WHAT IS NEEDED>
Go through the data below and gather each line containing "from".

start THE RECORDS

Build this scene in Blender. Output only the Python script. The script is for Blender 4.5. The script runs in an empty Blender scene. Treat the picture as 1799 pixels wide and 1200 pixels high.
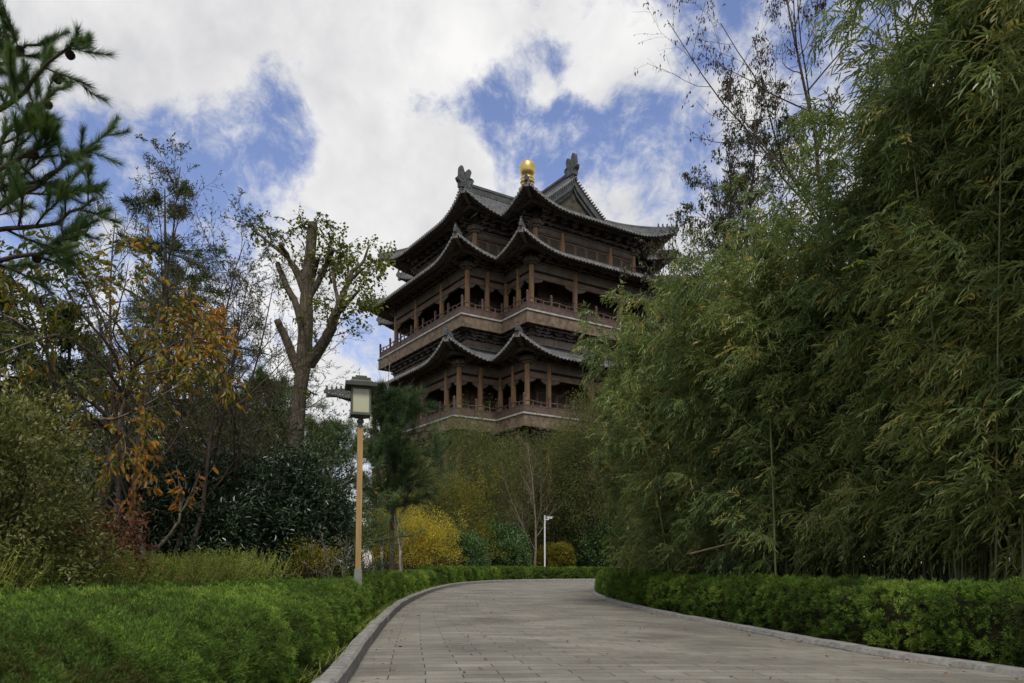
import bpy, math
import numpy as np
from mathutils import Vector
R = math.radians
scene = bpy.context.scene
col = scene.collection

# ------------------------------------------------------------------ camera
F = 1350.0                      # focal length in photo pixels (27 mm on a 36 mm frame)
EYE = 1.1
cam_d = bpy.data.cameras.new("camera")
cam_d.sensor_width = 36.0
cam_d.lens = F / 1799 * 36
cam_d.shift_y = 397 / 1799
cam_d.clip_start = 0.05
cam_d.clip_end = 3000
cam_d.dof.use_dof = True
cam_d.dof.focus_distance = 32
cam_d.dof.aperture_fstop = 5.0
cam = bpy.data.objects.new("camera", cam_d)
col.objects.link(cam)
cam.location = (0, 0, EYE)
cam.rotation_euler = (R(90), 0, 0)
scene.camera = cam

def P(px, py, d):
    """point at depth d seen at photo pixel px, py"""
    return np.array([(px - 899.5) / F * d, d, EYE + (997 - py) / F * d])

# ------------------------------------------------------------------ light
SUN_EL, SUN_AZ = 56.0, 176.0    # azimuth measured from the view direction, clockwise
sun_d = bpy.data.lights.new("sun", 'SUN')
sun_d.energy = 2.3
sun_d.angle = R(16)
sun_d.color = (1.0, 0.95, 0.87)
sun = bpy.data.objects.new("sun", sun_d)
col.objects.link(sun)
sv = Vector((math.sin(R(SUN_AZ)) * math.cos(R(SUN_EL)), math.cos(R(SUN_AZ)) * math.cos(R(SUN_EL)), math.sin(R(SUN_EL))))
sun.rotation_euler = sv.to_track_quat('Z', 'Y').to_euler()
sun.location = (20, -20, 40)

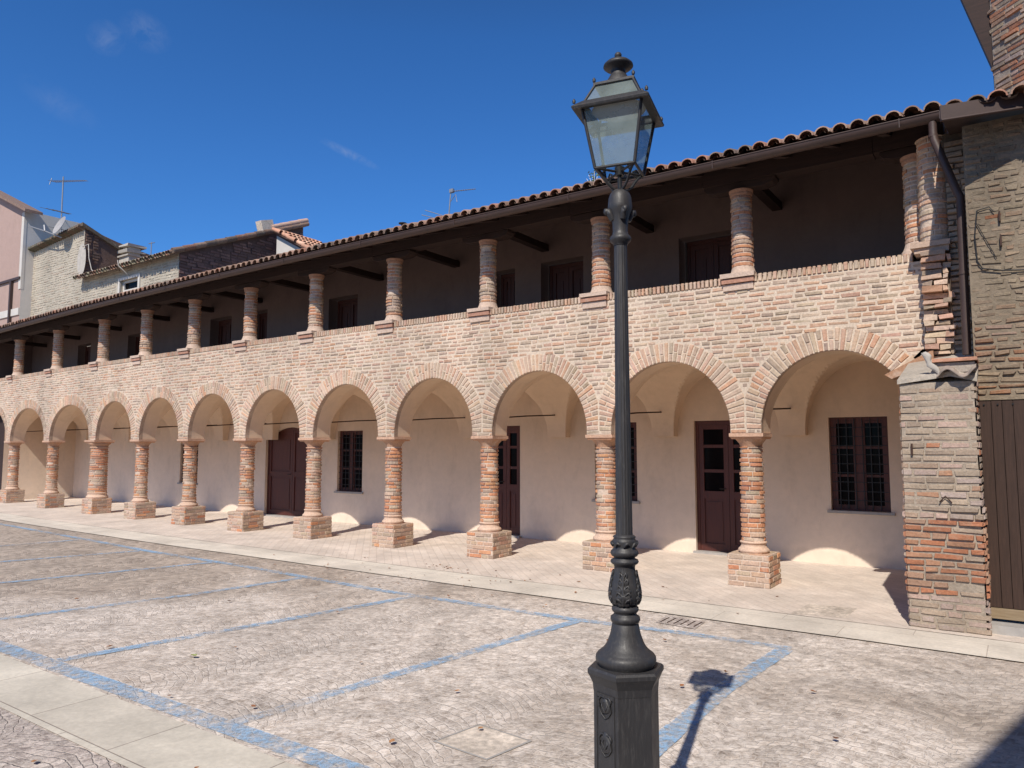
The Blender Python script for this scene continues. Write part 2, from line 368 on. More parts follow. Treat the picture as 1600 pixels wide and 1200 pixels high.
for r in range(nrow + 1):
    v0 = ZS + r * pit + .004; v1 = v0 + pit - .0135
    if v1 > ZT: break
    vm = (v0 + v1) / 2
    blocks = []
    for c, a, i in ARCH:
        if vm < ZC + BR + VT:
            q = 1 - ((vm - ZC) / (BR + VT)) ** 2 if vm > ZC else 1
            hw = (a + VT + .012) * math.sqrt(max(q, 0)) if vm > ZC else a
            blocks.append((c - hw, c + hw))
    blocks.sort()
    free = []; x = -28.5
    for b0, b1 in blocks:
        if b0 - x > .03: free.append((x, b0))
        x = max(x, b1)
    if ENDX - x > .03: free.append((x, ENDX))
    for f0, f1 in free:
        x = f0 + (R.uniform(-.2, 0) if f1 - f0 > .6 else 0)
        wav = 0
        while x < f1:
            L = R.choice([.21, .22, .23, .20, .11, .12, .16, .18, .13]); e = x + L - R.uniform(.009, .016)
            u0, u1 = max(x, f0 + .002), min(e, f1 - .002)
            if u1 - u0 > .035:
                wz = .006 * math.sin(x * 1.7 + r * .3) + .004 * math.sin(x * 5.1 + r)
                mb.brick(P, u0, u1, v0 + wz + R.uniform(-.002, .003), v1 + wz + R.uniform(-.004, .002), R.uniform(.001, .012), bcol(.15, .07, 1.0), bu=.012, bv=.010, j=.006)
            x += L
mb.build('facade_wall', M['brick'], arcade, True)

# arch rings
for c, a, i in ARCH:
    mb = MB()
    lim0, lim1 = ax[i] + .004, ax[i + 1] - .004
    n = int(PI * (a + .1) / .062)
    for k in range(n):
        t0 = PI * k / n + .006; t1 = PI * (k + 1) / n - .010
        tm = (t0 + t1) / 2
        ext = VT + R.uniform(-.02, .01)
        if abs(math.cos(tm)) > .01:
            lim = (lim1 - c) if math.cos(tm) > 0 else (c - lim0)
            ext = min(ext, (lim / abs(math.cos(tm))) - a - .004)
        if ext < .05: continue
        S = lambda u, v, h: (c - (a + v) * math.cos(u), YF - h - .004, ZC + (BR + v) * math.sin(u))
        cuts = [0, ext] if R.random() < .45 else ([0, ext * .52, ext] if k % 2 else [0, ext * .38, ext])
        for q0, q1 in zip(cuts, cuts[1:]):
            mb.brick(S, t0, t1, q0 - (.003 if q0 == 0 else -.005), q1 - .005, R.uniform(.003, .010), bcol(.12, .02, 1.06), bu=.007, bv=.008, j=.003)
    mb.build('arch', M['brick'], arcade, True)

# coping of bricks on edge
mb = MB()
mb.box(-28.5, ENDX - .1, YF - .004, .45, ZT + .002, ZT + .085, MORT)
x = -28.5
while x < ENDX - .1:
    w = R.uniform(.05, .062)
    mb.brick(lambda u, v, h: (u, YF - .006 - h, v), x, x + w - .014, ZT + .004, ZT + .10 + R.uniform(-.006, .004), .010, bcol(.05, .0, 1.08), j=.002)
    mb.brick(lambda u, v, h: (u, YF - .01 + v, ZT + .087 + h), x, x + w - .014, 0.0, .24, .014, bcol(.03, .0, 1.06), j=.002)
    x += w
mb.build('coping', M['brick'], arcade, True)

# ---- columns
def ring_bricks(mb, cx, cy, z0, z1, rad, hot, pitch=.056, per=5, k=1.0, rough=.010, dark=.03):
    mb.lathe([(rad(z0) - .004, z0), (rad((z0 + z1) / 2) - .004, (z0 + z1) / 2), (rad(z1) - .004, z1)], 20, (.60, .47, .37), (cx, cy, 0))
    z = z0; r = 0
    while z < z1 - .02:
        rr = rad(z) ; off = R.uniform(0, 6.28); cuts = [off]
        tot = 0; h = pitch * R.uniform(.9, 1.12)
        m = R.choice([per - 1, per, per + 1]); push = R.uniform(-.004, .006)
        for q in range(m):
            w = 2 * PI / m
            a0, a1 = off + q * w + .03, off + (q + 1) * w - .04
            if R.random() < .03: continue
            S = lambda u, v, hh: (cx + (rad(v) + hh + push) * math.cos(u), cy + (rad(v) + hh + push) * math.sin(u), v)
            mb.brick(S, a0, a1, z + .003, min(z + h - .011, z1), R.uniform(.002, rough), bcol(hot, dark, k, HOTC), bu=.03, bv=.006, n=4, j=.003)
        z += h; r += 1
def square_bricks(mb, cx, cy, z0, z1, hw, k=1.0, hot=.12, pitch=.062):
    mb.box(cx - hw + .004, cx + hw - .004, cy - hw + .004, cy + hw - .004, z0, z1 - .002, (.58, .46, .37))
    n = max(1, round((z1 - z0) / pitch)); pt = (z1 - z0) / n
    faces = [lambda u, v, h: (cx + u, cy - hw + .002 - h, v), lambda u, v, h: (cx + hw - .002 + h, cy + u, v),
             lambda u, v, h: (cx - u, cy + hw - .002 + h, v), lambda u, v, h: (cx - hw + .002 - h, cy - u, v)]
    for i in range(n):
        for fi, F in enumerate(faces):
            x = -hw - (R.uniform(0, .12))
            while x < hw - .01:
                L = R.choice([.24, .22, .12, .18]); u0, u1 = max(x, -hw + .002), min(x + L - .011, hw - .002)
                if u1 - u0 > .03: mb.brick(F, u0, u1, z0 + i * pt + .003, z0 + (i + 1) * pt - .009, R.uniform(.003, .012), bcol(hot, .03, k, HOTC), j=.003)
                x += L
    # top course
    x = -hw
    while x < hw - .02:
        u1 = min(x + .235, hw)
        for y0, y1 in ((-hw, 0), (0, hw)):
            mb.brick(lambda u, v, h: (cx + u, cy + v, z1 - .006 + h), x + .004, u1 - .006, y0 + .004, y1 - .006, .008, bcol(.05, .02, 1.05), j=.003)
        x += .24
def torus_prof(r, z0, z1, b, n=6):
    return [(r + b * math.sin(PI * k / n), z0 + (z1 - z0) * k / n) for k in range(n + 1)]

def flat(i):        # slight per column difference
    return R.uniform(-.004, .004)
for ci, cx in enumerate(COL):
    by = bend((cx, .25, 0)); col = bpy.data.objects.new('column', None); C.objects.link(col); col.parent = arcade
    col.location = Vector((by[0], by[1], 0)) - arcade.location
    cx_, cy_ = by[0], by[1]
    fat = 1.5 if abs(cx + 18.17) < .01 else 1.0
    mb = MB(); square_bricks(mb, cx_, cy_, 0, .385, .25, 1.0, .13); mb.build('plinth', M['colbrick'], col)
    mb = MB()
    r0 = .14 * fat
    prof = [(r0 + .035, .385)] + torus_prof(r0 + .032, .388, .445, .018) + [(r0 + .022, .45), (r0 + .012, .475), (r0 + .006, .50)] + torus_prof(r0 + .012, .503, .53, .012) + [(r0, .535)]
    mb.lathe(prof, 28, (.60, .42, .31), (cx_, cy_, 0), rf=lambda a, z: 1 + .012 * math.sin(a * 7 + z * 90) + .008 * math.sin(a * 3 + cx))
    mb.build('base', M['colbrick'], col)
    mb = MB()
    hot = [.25, .3, .3, .45, .3, .35, .4, .3, .5, .6, .35, .4][ci]
    ring_bricks(mb, cx_, cy_, .535, 1.05, lambda z: (.142 - .010 * (z - .5)) * fat, hot * .9 + .1, k=.98)
    ring_bricks(mb, cx_, cy_, 1.05, 1.70, lambda z: (.142 - .010 * (z - .5)) * fat, hot + .2, k=.92, rough=.018)
    mb.build('shaft', M['colbrick'], col)
    mb = MB()
    ww = .19 if fat == 1 else .24
    def cap(z0, z1, h0, h1, c):
        vs = [(cx_ + sx * h, cy_ + sy * h, z) for h, z in ((h0, z0), (h1, z1)) for sx, sy in ((-1, -1), (1, -1), (1, 1), (-1, 1))]
        vs = [(x + R.uniform(-.004, .004), y + R.uniform(-.004, .004), z) for x, y, z in vs]
        mb.add(vs, [(0, 1, 5, 4), (1, 2, 6, 5), (2, 3, 7, 6), (3, 0, 4, 7), (0, 3, 2, 1), (4, 5, 6, 7)], c)
    if ci < 8:
        mb.lathe(torus_prof(.142 * fat, 1.665, 1.69, .014), 24, bcol(.2), (cx_, cy_, 0))
    mb.lathe([(.13 * fat, 1.70), (.14 * fat, 1.74), (.165 * fat, 1.775), (ww - .01, 1.80)], 20, (.46, .27, .17), (cx_, cy_, 0), rf=lambda a, z: 1 + (.10 * min(1, max(0, (z - 1.72) / .08))) * abs(math.sin(2 * a)))
    cap(1.795, 1.822, ww - .005, ww + .012, (.50, .27, .16)); cap(1.824, ZS - .002, ww + .022, ww + .022, (.56, .35, .24))
    mb.build('capital', M['colbrick'], col)

# ---- vaults (plastered) ----
Y0, Y1 = YF + .09, 2.45
ymid = (.45 + 2.28) / 2; yhw = (2.28 - .45) / 2
def vz(x, y, c, a):
    z = -1
    aa = a
    if abs(x - c) < aa:
        cr = BR + (.10 if y > .46 else 0.0) * min(1, (y - .46) / .25) if y > .46 else BR
        z = ZC + cr * math.sqrt(max(0, 1 - ((x - c) / aa) ** 2))
    if abs(y - ymid) < yhw:
        z = max(z, ZC + (BR + .12) * math.sqrt(max(0, 1 - ((y - ymid) / yhw) ** 2)))
    return z if z > 0 else ZS
for c, a, i in ARCH:
    mb = MB(); x0, x1 = ax[i], ax[i + 1]; aa = a
    XS = [x0, (x0 + c - aa) / 2, c - aa - .0005] + [c - aa * math.cos(PI * k / 44) for k in range(1, 44)] + [c + aa + .0005, (x1 + c + aa) / 2, x1]
    YS = [Y0, .30, .4495] + [ymid - yhw * math.cos(PI * k / 36) for k in range(1, 36)] + [2.2805, 2.37, Y1]
    XS.insert(3, c - aa + .0003); XS.insert(-3, c + aa - .0003); YS.insert(3, .4505); YS.insert(-3, 2.2795)
    vs = [(x, y, vz(x, y, c, a)) for y in YS for x in XS]; nx = len(XS)
    mb.add(vs, [(j * nx + k, (j + 1) * nx + k, (j + 1) * nx + k + 1, j * nx + k + 1) for j in range(len(YS) - 1) for k in range(nx - 1)], (1, 1, 1), False)
    # foot below springing at back wall, with a small moulded corbel
    ob = mb.build('vault', M['vault'], arcade, True)
for cx in COL:
    mb = MB(); mb.box(cx - .18, cx + .18, 2.285, 2.45, ZS + .002, ZS + .03, (1, 1, 1)); mb.build('corbel', M['vault'], arcade, True)
    mb = MB(); mb.tube([(cx, .46, 2.16), (cx, 1.3, 2.22), (cx, 2.27, 2.27)], .013, 6)
    mb.build('tie_rod', M['rust'], arcade, True)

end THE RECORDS

TASK ANSWER>
from mathutils import Vector
SUN_EL, SUN_AZ = 56.0, 176.0    # azimuth measured from the view direction, clockwise
The Blender Python script for this scene continues. Write part 2, from line 368 on. More parts follow. Treat the picture as 1600 pixels wide and 1200 pixels high.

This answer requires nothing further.